DATA SEGMENT>
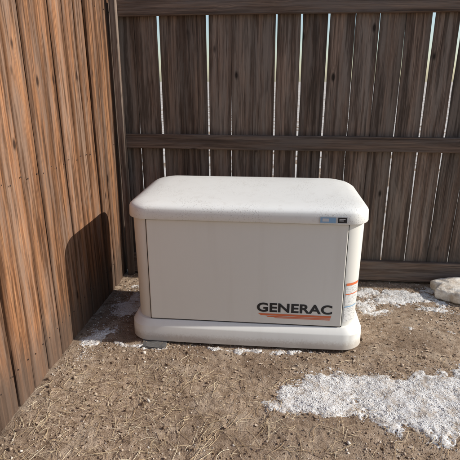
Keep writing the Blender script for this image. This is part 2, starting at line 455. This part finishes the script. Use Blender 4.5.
rbox('door_seam_shade',GX-.494,GX+.494,.124,.674,yb-.0015,.01,.006,M_dark,.001)  # solid dark slab around the door, painted in place of a shaded gap
rbox('front_door',GX-.490,GX+.490,.129,.671,yb-.006,.012,.006,M_panel,.004)
lz=.677
rings=[ring(.565,.28,.09,lz+.004),ring(.585,.303,.10,lz+.001),ring(.592,.311,.105,lz-.001,bow=.004),ring(.594,.313,.108,lz+.003,bow=.006),
 ring(.592,.311,.108,lz+.048,bow=.007),ring(.589,.308,.108,lz+.056,.003,bow=.006),ring(.580,.300,.105,lz+.064,.008,bow=.006),
 ring(.562,.285,.10,lz+.070,.016,bow=.005),ring(.545,.272,.095,lz+.074,.022,bow=.004),ring(.52,.258,.09,lz+.077,.026),ring(.45,.22,.08,lz+.081,.027),ring(.3,.12,.06,lz+.086,.018),ring(.1,.03,.02,lz+.094,.004)]
loft('hinged_lid',rings,M_lid,sharp=60)
loft('lid_gap_shade',[ring(.576,.290,.10,.670),ring(.576,.290,.10,.681)],M_dark,cap=(False,False))  # dark band painting the shadow line below the lid
M_blk,nt,b=mat('black_vinyl');b.inputs['Base Color'].default_value=(.015,.015,.018,1);b.inputs['Roughness'].default_value=.4
M_org,nt,b=mat('orange_vinyl');b.inputs['Base Color'].default_value=(.72,.17,.06,1);b.inputs['Roughness'].default_value=.4
M_wht,nt,b=mat('label_white')
tcx=N(nt,'ShaderNodeTexCoord').outputs['Object']
ln=noise(nt,vmul(nt,tcx,(60,60,330)),1,2);L(nt,ramp(nt,ln,[(.38,(.45,.44,.42)),(.5,(.74,.73,.70))]),b.inputs['Base Color']);b.inputs['Roughness'].default_value=.35
M_blu,nt,b=mat('label_blue');b.inputs['Base Color'].default_value=(.25,.42,.60,1);b.inputs['Roughness'].default_value=.35
M_sil,nt,b=mat('label_silver');b.inputs['Base Color'].default_value=(.62,.63,.64,1);b.inputs['Metallic'].default_value=.2;b.inputs['Roughness'].default_value=.35
tcu=bpy.data.curves.new('lettering','FONT');tcu.body='GENERAC';tcu.size=.08;tcu.extrude=.0004;tcu.offset=.0026
tcu.space_character=1.04
to=bpy.data.objects.new('tmp',tcu);COL.objects.link(to);bpy.context.view_layer.update()
me=bpy.data.meshes.new_from_object(to.evaluated_get(bpy.context.evaluated_depsgraph_get()))
bpy.data.objects.remove(to)
co=[v.co for v in me.vertices];x0=min(c.x for c in co);x1=max(c.x for c in co);z0=min(c.y for c in co);z1=max(c.y for c in co)
for v in me.vertices:
    v.co=Vector((-.066+(v.co.x-x0)/(x1-x0)*.378,yb-.0068-v.co.z,.195+(v.co.y-z0)/(z1-z0)*.052))
me.materials.clear();me.materials.append(M_blk);me.name='lettering'
o=bpy.data.objects.new('lettering',me);COL.objects.link(o);o.parent=gen
def plate(name,x0,x1,z0,z1,y,m,sk=0,tap=0):
    return mkobj(name,[(x0,y,z0),(x1,y,z0),(x1+sk,y,z1),(x0-tap,y,z1)],[(0,1,2,3)],m,gen)
yl=yb-.0070
plate('stripe_1',-.045,.306,.176,.187,yl,M_org,.003,.015)
plate('stripe_2',-.010,.304,.168,.1735,yl,M_org,.003,.01)
plate('stripe_3',.03,.302,.1625,.166,yl,M_org,.002,.01)
ylid=GY-.313-.0075
plate('badge_label',.220,.297,lz+.006,lz+.038,ylid,M_sil)
plate('badge_label_blue',.223,.294,lz+.009,lz+.035,ylid-.0006,M_blu)
plate('badge_label_text',.232,.262,lz+.015,lz+.030,ylid-.0012,M_sil)
plate('badge_nameplate',.301,.348,lz+.006,lz+.038,ylid+.0008,M_sil)
plate('badge_nameplate_dark',.304,.345,lz+.009,lz+.035,ylid+.0002,M_blk)
plate('badge_nameplate_text',.310,.330,lz+.018,lz+.022,ylid-.0004,M_sil)
plate('badge_nameplate_text_2',.310,.338,lz+.026,lz+.029,ylid-.0004,M_sil)
def decal(name,a0,a1,z0,z1,m,off=.0012):
    v=[];f=[];n=10
    for k in range(n+1):
        a=math.radians(-90+a0+(a1-a0)*k/n)
        for z in (z0,z1):
            tt=(z-.127)/(.548);hx=.574+.005*tt;hy=.287+.004*tt
            v.append((GX+hx-.10+(.10+off)*math.cos(a),GY-hy+.10+(.10+off)*math.sin(a),z))
    for k in range(n):f.append((2*k,2*k+2,2*k+3,2*k+1))
    mkobj(name,v,f,m,gen,True)
decal('warning_decal',16,64,.245,.365,M_wht)
decal('warning_decal_header',16,64,.352,.365,M_org,.002)
decal('warning_decal_band',16,64,.302,.307,M_org,.002)
decal('info_decal',16,64,.15,.238,M_wht)
decal('info_decal_band',16,64,.232,.238,M_blu,.002)
for s in (-1,1):
    for k in range(9):
        z=.24+k*.04;xx=GX+s*.579
        v=[(xx,GY-.13,z),(xx,GY+.15,z),(xx+s*.008,GY+.15,z+.004),(xx+s*.008,GY-.13,z+.004),(xx,GY-.13,z+.022),(xx,GY+.15,z+.022)]
        mkobj('louvre',v,[(0,1,2,3),(3,2,5,4),(0,3,4),(1,5,2)],M_body,gen)
bm=bmesh.new();bmesh.ops.create_cube(bm,size=1);bmesh.ops.subdivide_edges(bm,edges=bm.edges,cuts=5,use_grid_fill=True)
for v in bm.verts:
    v.co=Vector((v.co.x*.13,v.co.y*.09,v.co.z*.04))+Vector((random.gauss(0,.0025),random.gauss(0,.0025),random.gauss(0,.002)))
me=bpy.data.meshes.new('concrete_block');bm.to_mesh(me);bm.free();me.materials.append(M_pad)
o=bpy.data.objects.new('concrete_block',me);COL.objects.link(o);o.location=(-.60,2.08,-.013);o.rotation_euler=(0,0,.1)

# ---------------------------------------------------------------- light
EL=31;BH=1.5
W=bpy.data.worlds.new('World');S.world=W;W.use_nodes=True
nt=W.node_tree;bg=nt.nodes['Background'];sk=nt.nodes.new('ShaderNodeTexSky');sk.sky_type='NISHITA';sk.sun_disc=False
sk.sun_elevation=math.radians(EL);sk.sun_rotation=math.radians(90-BH);nt.links.new(sk.outputs[0],bg.inputs[0]);bg.inputs[1].default_value=.145
d=Vector((math.cos(math.radians(EL))*math.cos(math.radians(BH)),math.cos(math.radians(EL))*math.sin(math.radians(BH)),math.sin(math.radians(EL))))
sl=bpy.data.lights.new('sun','SUN');sl.energy=5;sl.angle=math.radians(.5);sl.color=(1,.96,.89)
so=bpy.data.objects.new('sun',sl);COL.objects.link(so);so.rotation_euler=d.to_track_quat('Z','Y').to_euler();so.location=(5,0,5)
# ---------------------------------------------------------------- camera
cd=bpy.data.cameras.new('camera');cd.sensor_width=36;cd.lens=36.08;cd.clip_start=.05;cd.clip_end=2000
co=bpy.data.objects.new('camera',cd);COL.objects.link(co);co.location=(0,0,1.32)
co.rotation_euler=(math.radians(90-18),0,math.radians(5.5))
S.camera=co
S.view_settings.view_transform='Standard';S.view_settings.look='None';S.view_settings.exposure=0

TASK DESCRIPTION> Exclude every picture and copy the remaining data exactly.

RESPONSE TO THE EXERCISE>
Keep writing the Blender script for this image. This is part 2, starting at line 455. This part finishes the script. Use Blender 4.5.
rbox('door_seam_shade',GX-.494,GX+.494,.124,.674,yb-.0015,.01,.006,M_dark,.001)  # solid dark slab around the door, painted in place of a shaded gap
rbox('front_door',GX-.490,GX+.490,.129,.671,yb-.006,.012,.006,M_panel,.004)
lz=.677
rings=[ring(.565,.28,.09,lz+.004),ring(.585,.303,.10,lz+.001),ring(.592,.311,.105,lz-.001,bow=.004),ring(.594,.313,.108,lz+.003,bow=.006),
 ring(.592,.311,.108,lz+.048,bow=.007),ring(.589,.308,.108,lz+.056,.003,bow=.006),ring(.580,.300,.105,lz+.064,.008,bow=.006),
 ring(.562,.285,.10,lz+.070,.016,bow=.005),ring(.545,.272,.095,lz+.074,.022,bow=.004),ring(.52,.258,.09,lz+.077,.026),ring(.45,.22,.08,lz+.081,.027),ring(.3,.12,.06,lz+.086,.018),ring(.1,.03,.02,lz+.094,.004)]
loft('hinged_lid',rings,M_lid,sharp=60)
loft('lid_gap_shade',[ring(.576,.290,.10,.670),ring(.576,.290,.10,.681)],M_dark,cap=(False,False))  # dark band painting the shadow line below the lid
M_blk,nt,b=mat('black_vinyl');b.inputs['Base Color'].default_value=(.015,.015,.018,1);b.inputs['Roughness'].default_value=.4
M_org,nt,b=mat('orange_vinyl');b.inputs['Base Color'].default_value=(.72,.17,.06,1);b.inputs['Roughness'].default_value=.4
M_wht,nt,b=mat('label_white')
tcx=N(nt,'ShaderNodeTexCoord').outputs['Object']
ln=noise(nt,vmul(nt,tcx,(60,60,330)),1,2);L(nt,ramp(nt,ln,[(.38,(.45,.44,.42)),(.5,(.74,.73,.70))]),b.inputs['Base Color']);b.inputs['Roughness'].default_value=.35
M_blu,nt,b=mat('label_blue');b.inputs['Base Color'].default_value=(.25,.42,.60,1);b.inputs['Roughness'].default_value=.35
M_sil,nt,b=mat('label_silver');b.inputs['Base Color'].default_value=(.62,.63,.64,1);b.inputs['Metallic'].default_value=.2;b.inputs['Roughness'].default_value=.35
tcu=bpy.data.curves.new('lettering','FONT');tcu.body='GENERAC';tcu.size=.08;tcu.extrude=.0004;tcu.offset=.0026
tcu.space_character=1.04
to=bpy.data.objects.new('tmp',tcu);COL.objects.link(to);bpy.context.view_layer.update()
me=bpy.data.meshes.new_from_object(to.evaluated_get(bpy.context.evaluated_depsgraph_get()))
bpy.data.objects.remove(to)
co=[v.co for v in me.vertices];x0=min(c.x for c in co);x1=max(c.x for c in co);z0=min(c.y for c in co);z1=max(c.y for c in co)
for v in me.vertices:
    v.co=Vector((-.066+(v.co.x-x0)/(x1-x0)*.378,yb-.0068-v.co.z,.195+(v.co.y-z0)/(z1-z0)*.052))
me.materials.clear();me.materials.append(M_blk);me.name='lettering'
o=bpy.data.objects.new('lettering',me);COL.objects.link(o);o.parent=gen
def plate(name,x0,x1,z0,z1,y,m,sk=0,tap=0):
    return mkobj(name,[(x0,y,z0),(x1,y,z0),(x1+sk,y,z1),(x0-tap,y,z1)],[(0,1,2,3)],m,gen)
yl=yb-.0070
plate('stripe_1',-.045,.306,.176,.187,yl,M_org,.003,.015)
plate('stripe_2',-.010,.304,.168,.1735,yl,M_org,.003,.01)
plate('stripe_3',.03,.302,.1625,.166,yl,M_org,.002,.01)
ylid=GY-.313-.0075
plate('badge_label',.220,.297,lz+.006,lz+.038,ylid,M_sil)
plate('badge_label_blue',.223,.294,lz+.009,lz+.035,ylid-.0006,M_blu)
plate('badge_label_text',.232,.262,lz+.015,lz+.030,ylid-.0012,M_sil)
plate('badge_nameplate',.301,.348,lz+.006,lz+.038,ylid+.0008,M_sil)
plate('badge_nameplate_dark',.304,.345,lz+.009,lz+.035,ylid+.0002,M_blk)
plate('badge_nameplate_text',.310,.330,lz+.018,lz+.022,ylid-.0004,M_sil)
plate('badge_nameplate_text_2',.310,.338,lz+.026,lz+.029,ylid-.0004,M_sil)
def decal(name,a0,a1,z0,z1,m,off=.0012):
    v=[];f=[];n=10
    for k in range(n+1):
        a=math.radians(-90+a0+(a1-a0)*k/n)
        for z in (z0,z1):
            tt=(z-.127)/(.548);hx=.574+.005*tt;hy=.287+.004*tt
            v.append((GX+hx-.10+(.10+off)*math.cos(a),GY-hy+.10+(.10+off)*math.sin(a),z))
    for k in range(n):f.append((2*k,2*k+2,2*k+3,2*k+1))
    mkobj(name,v,f,m,gen,True)
decal('warning_decal',16,64,.245,.365,M_wht)
decal('warning_decal_header',16,64,.352,.365,M_org,.002)
decal('warning_decal_band',16,64,.302,.307,M_org,.002)
decal('info_decal',16,64,.15,.238,M_wht)
decal('info_decal_band',16,64,.232,.238,M_blu,.002)
for s in (-1,1):
    for k in range(9):
        z=.24+k*.04;xx=GX+s*.579
        v=[(xx,GY-.13,z),(xx,GY+.15,z),(xx+s*.008,GY+.15,z+.004),(xx+s*.008,GY-.13,z+.004),(xx,GY-.13,z+.022),(xx,GY+.15,z+.022)]
        mkobj('louvre',v,[(0,1,2,3),(3,2,5,4),(0,3,4),(1,5,2)],M_body,gen)
bm=bmesh.new();bmesh.ops.create_cube(bm,size=1);bmesh.ops.subdivide_edges(bm,edges=bm.edges,cuts=5,use_grid_fill=True)
for v in bm.verts:
    v.co=Vector((v.co.x*.13,v.co.y*.09,v.co.z*.04))+Vector((random.gauss(0,.0025),random.gauss(0,.0025),random.gauss(0,.002)))
me=bpy.data.meshes.new('concrete_block');bm.to_mesh(me);bm.free();me.materials.append(M_pad)
o=bpy.data.objects.new('concrete_block',me);COL.objects.link(o);o.location=(-.60,2.08,-.013);o.rotation_euler=(0,0,.1)

# ---------------------------------------------------------------- light
EL=31;BH=1.5
W=bpy.data.worlds.new('World');S.world=W;W.use_nodes=True
nt=W.node_tree;bg=nt.nodes['Background'];sk=nt.nodes.new('ShaderNodeTexSky');sk.sky_type='NISHITA';sk.sun_disc=False
sk.sun_elevation=math.radians(EL);sk.sun_rotation=math.radians(90-BH);nt.links.new(sk.outputs[0],bg.inputs[0]);bg.inputs[1].default_value=.145
d=Vector((math.cos(math.radians(EL))*math.cos(math.radians(BH)),math.cos(math.radians(EL))*math.sin(math.radians(BH)),math.sin(math.radians(EL))))
sl=bpy.data.lights.new('sun','SUN');sl.energy=5;sl.angle=math.radians(.5);sl.color=(1,.96,.89)
so=bpy.data.objects.new('sun',sl);COL.objects.link(so);so.rotation_euler=d.to_track_quat('Z','Y').to_euler();so.location=(5,0,5)
# ---------------------------------------------------------------- camera
cd=bpy.data.cameras.new('camera');cd.sensor_width=36;cd.lens=36.08;cd.clip_start=.05;cd.clip_end=2000
co=bpy.data.objects.new('camera',cd);COL.objects.link(co);co.location=(0,0,1.32)
co.rotation_euler=(math.radians(90-18),0,math.radians(5.5))
S.camera=co
S.view_settings.view_transform='Standard';S.view_settings.look='None';S.view_settings.exposure=0